Die alte Kontroverse um die Eignung von Gorleben wird durch die Fortsetzung der Erkundung neu belebt. Die Atomkraftgegner um die Bürgerinitiative (BI) Lüchow-Dannenberg halten den Salzstock aus geologischen Gründen für nicht geeignet für die Endlagerung. Sie verweisen darauf, dass über dem Salzstock zum Teil eiszeitliches Geröll liegt und dort eine geschlossene Gesteinsformation fehlt, dass es im Salz Einschlüsse von Gas und Lauge und potentiell Wasser führende Schichten gibt und sich weit darunter Erdgas findet. "Jeder Cent, der im Salzstock Gorleben noch versenkt wird, ist ein Cent zuviel", sagte BI-Sprecher Ehmke.

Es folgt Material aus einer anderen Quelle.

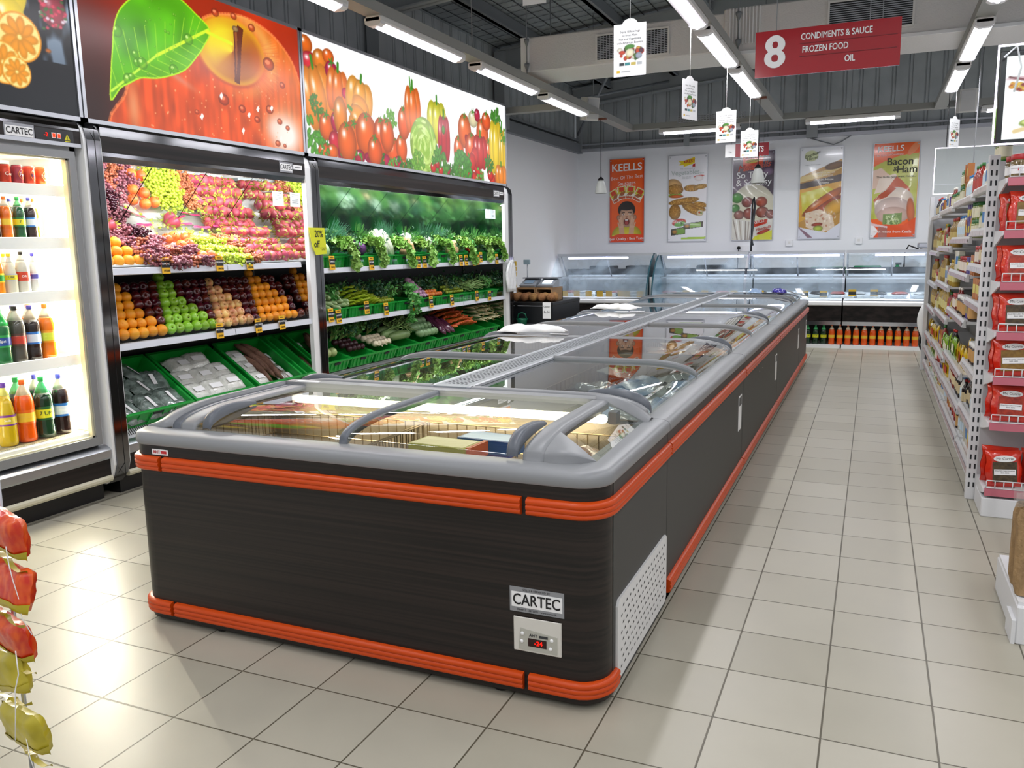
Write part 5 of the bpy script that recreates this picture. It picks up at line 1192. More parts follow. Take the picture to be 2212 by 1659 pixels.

Die Entscheidung, ob Gorleben am Ende tatsächlich als Endlager wird, soll in einem mehrstufigen Verfahren fallen. Bundesumweltminister Norbert Röttgen (CDU) hat bei der Gesellschaft für Anlagen- und Reaktorsicherheit (GRS) zunächst eine Sicherheitsanalyse in Auftrag gegeben. Die GRS soll bis Ende 2012 die alle Erkenntnisse über den Salzstock und alle vorhandenen Erkundungsergebnisse zusammenfassen. Landesumweltminister Sander wünscht sich mehr Bürgerbeteiligung. "Der Bund ist in der Pflicht, die Bevölkerung über die Erkundung zu informieren und mit ihr in einen Dialog einzutreten", sagt er.